There is an interesting parallel with mystery books. In Agatha Christie books, clues are dissimulated to look like something else, and to look totally natural when they are spoken. The way people tell them, you’d never think they could have a second meaning or could be clues. (Example: I say I just pricked myself with a rose thorn when I was outside in the garden. Instead, I just injected myself the antidote to the poison I just put in our meal).

I think that’s why I don’t like puzzle games like 7th guest. There, puzzles are self contained, and it is clear that the clues to solve them are given in the same screen.
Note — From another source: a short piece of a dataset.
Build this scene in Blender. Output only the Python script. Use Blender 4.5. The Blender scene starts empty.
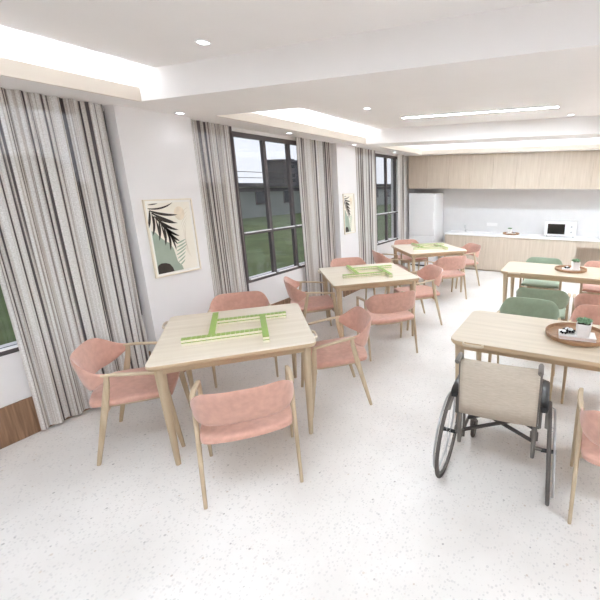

Why does it feel this way for you? When I saw that sign in Quickie Pal I immediately suspected that it could have been part of a puzzle, because in a PnC adventure game I pretty much assume that anything can be part of a puzzle.

Well, first of all, I read the bottle description much before I found the quickie pal. And it totally looked like a joke. Second, I don’t remember any sign in the quickie pal! :slight_smile: If there was a sign, you are telling me the puzzle was easier than I thought :slight_smile:

It’s pretty normal for a bottle (in the US) to be returnable for 5 cents (actually 10 cents now in my State). You pay the extra 5 cents or 10 cents when you buy it, to encourage the recycling.

Yes, I know it’s normal, but the way it was told looked like a joke (it listed all the states one by one)

I see what you mean. It’s clearly a joke, but I guess you are saying you kind of dismissed it as a ‘clue’ since there was a clear joke tied to it.

1 Like

exactly. You don’t think that the bottle description has a double function. That’s the beauty.